BRIEF:
Reproduce the entire listing word for word.

DATA SHOWN:
** START **
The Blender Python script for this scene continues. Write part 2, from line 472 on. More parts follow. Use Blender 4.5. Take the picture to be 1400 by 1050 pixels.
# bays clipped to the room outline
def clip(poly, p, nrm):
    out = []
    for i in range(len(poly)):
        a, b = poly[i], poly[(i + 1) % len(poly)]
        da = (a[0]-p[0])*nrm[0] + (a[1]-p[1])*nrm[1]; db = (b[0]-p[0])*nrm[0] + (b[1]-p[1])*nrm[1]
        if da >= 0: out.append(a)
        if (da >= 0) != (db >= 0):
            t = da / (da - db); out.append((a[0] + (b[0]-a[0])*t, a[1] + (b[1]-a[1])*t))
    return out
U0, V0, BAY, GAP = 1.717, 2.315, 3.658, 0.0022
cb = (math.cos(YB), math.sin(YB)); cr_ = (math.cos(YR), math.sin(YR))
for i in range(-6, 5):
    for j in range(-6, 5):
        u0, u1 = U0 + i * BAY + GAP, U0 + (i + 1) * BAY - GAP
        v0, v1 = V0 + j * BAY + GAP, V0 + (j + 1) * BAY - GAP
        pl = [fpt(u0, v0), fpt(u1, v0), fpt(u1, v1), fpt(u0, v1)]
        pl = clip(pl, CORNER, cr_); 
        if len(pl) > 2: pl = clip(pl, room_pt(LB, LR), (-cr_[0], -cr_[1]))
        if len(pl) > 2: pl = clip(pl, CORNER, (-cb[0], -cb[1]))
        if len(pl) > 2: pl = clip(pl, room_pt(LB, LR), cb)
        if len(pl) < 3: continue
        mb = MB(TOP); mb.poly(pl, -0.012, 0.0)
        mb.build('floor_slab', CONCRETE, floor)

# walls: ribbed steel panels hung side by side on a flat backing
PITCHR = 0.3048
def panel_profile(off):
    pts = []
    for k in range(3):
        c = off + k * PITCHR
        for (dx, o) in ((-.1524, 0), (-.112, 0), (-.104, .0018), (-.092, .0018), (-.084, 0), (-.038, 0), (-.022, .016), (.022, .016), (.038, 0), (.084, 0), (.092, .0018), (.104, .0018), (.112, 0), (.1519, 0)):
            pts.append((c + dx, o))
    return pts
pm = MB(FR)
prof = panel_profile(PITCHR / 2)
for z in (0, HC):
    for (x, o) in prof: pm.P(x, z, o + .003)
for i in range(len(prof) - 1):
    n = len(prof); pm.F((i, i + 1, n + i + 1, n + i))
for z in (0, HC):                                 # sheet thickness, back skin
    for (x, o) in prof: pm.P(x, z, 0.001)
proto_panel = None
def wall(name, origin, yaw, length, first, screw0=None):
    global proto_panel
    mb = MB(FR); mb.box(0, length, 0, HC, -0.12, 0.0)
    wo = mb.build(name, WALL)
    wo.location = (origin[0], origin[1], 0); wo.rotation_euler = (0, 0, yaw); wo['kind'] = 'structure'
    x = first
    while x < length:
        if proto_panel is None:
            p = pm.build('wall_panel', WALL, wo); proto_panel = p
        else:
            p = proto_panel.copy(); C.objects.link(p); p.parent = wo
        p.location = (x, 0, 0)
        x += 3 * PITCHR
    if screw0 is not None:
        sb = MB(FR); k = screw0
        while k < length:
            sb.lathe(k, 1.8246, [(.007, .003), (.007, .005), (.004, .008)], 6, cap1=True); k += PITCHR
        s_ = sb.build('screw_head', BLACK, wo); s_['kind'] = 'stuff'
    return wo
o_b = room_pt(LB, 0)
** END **
SOLUTION TO THIS TASK:
The Blender Python script for this scene continues. Write part 2, from line 472 on. More parts follow. Use Blender 4.5. Take the picture to be 1400 by 1050 pixels.
# bays clipped to the room outline
def clip(poly, p, nrm):
    out = []
    for i in range(len(poly)):
        a, b = poly[i], poly[(i + 1) % len(poly)]
        da = (a[0]-p[0])*nrm[0] + (a[1]-p[1])*nrm[1]; db = (b[0]-p[0])*nrm[0] + (b[1]-p[1])*nrm[1]
        if da >= 0: out.append(a)
        if (da >= 0) != (db >= 0):
            t = da / (da - db); out.append((a[0] + (b[0]-a[0])*t, a[1] + (b[1]-a[1])*t))
    return out
U0, V0, BAY, GAP = 1.717, 2.315, 3.658, 0.0022
cb = (math.cos(YB), math.sin(YB)); cr_ = (math.cos(YR), math.sin(YR))
for i in range(-6, 5):
    for j in range(-6, 5):
        u0, u1 = U0 + i * BAY + GAP, U0 + (i + 1) * BAY - GAP
        v0, v1 = V0 + j * BAY + GAP, V0 + (j + 1) * BAY - GAP
        pl = [fpt(u0, v0), fpt(u1, v0), fpt(u1, v1), fpt(u0, v1)]
        pl = clip(pl, CORNER, cr_); 
        if len(pl) > 2: pl = clip(pl, room_pt(LB, LR), (-cr_[0], -cr_[1]))
        if len(pl) > 2: pl = clip(pl, CORNER, (-cb[0], -cb[1]))
        if len(pl) > 2: pl = clip(pl, room_pt(LB, LR), cb)
        if len(pl) < 3: continue
        mb = MB(TOP); mb.poly(pl, -0.012, 0.0)
        mb.build('floor_slab', CONCRETE, floor)

# walls: ribbed steel panels hung side by side on a flat backing
PITCHR = 0.3048
def panel_profile(off):
    pts = []
    for k in range(3):
        c = off + k * PITCHR
        for (dx, o) in ((-.1524, 0), (-.112, 0), (-.104, .0018), (-.092, .0018), (-.084, 0), (-.038, 0), (-.022, .016), (.022, .016), (.038, 0), (.084, 0), (.092, .0018), (.104, .0018), (.112, 0), (.1519, 0)):
            pts.append((c + dx, o))
    return pts
pm = MB(FR)
prof = panel_profile(PITCHR / 2)
for z in (0, HC):
    for (x, o) in prof: pm.P(x, z, o + .003)
for i in range(len(prof) - 1):
    n = len(prof); pm.F((i, i + 1, n + i + 1, n + i))
for z in (0, HC):                                 # sheet thickness, back skin
    for (x, o) in prof: pm.P(x, z, 0.001)
proto_panel = None
def wall(name, origin, yaw, length, first, screw0=None):
    global proto_panel
    mb = MB(FR); mb.box(0, length, 0, HC, -0.12, 0.0)
    wo = mb.build(name, WALL)
    wo.location = (origin[0], origin[1], 0); wo.rotation_euler = (0, 0, yaw); wo['kind'] = 'structure'
    x = first
    while x < length:
        if proto_panel is None:
            p = pm.build('wall_panel', WALL, wo); proto_panel = p
        else:
            p = proto_panel.copy(); C.objects.link(p); p.parent = wo
        p.location = (x, 0, 0)
        x += 3 * PITCHR
    if screw0 is not None:
        sb = MB(FR); k = screw0
        while k < length:
            sb.lathe(k, 1.8246, [(.007, .003), (.007, .005), (.004, .008)], 6, cap1=True); k += PITCHR
        s_ = sb.build('screw_head', BLACK, wo); s_['kind'] = 'stuff'
    return wo
o_b = room_pt(LB, 0)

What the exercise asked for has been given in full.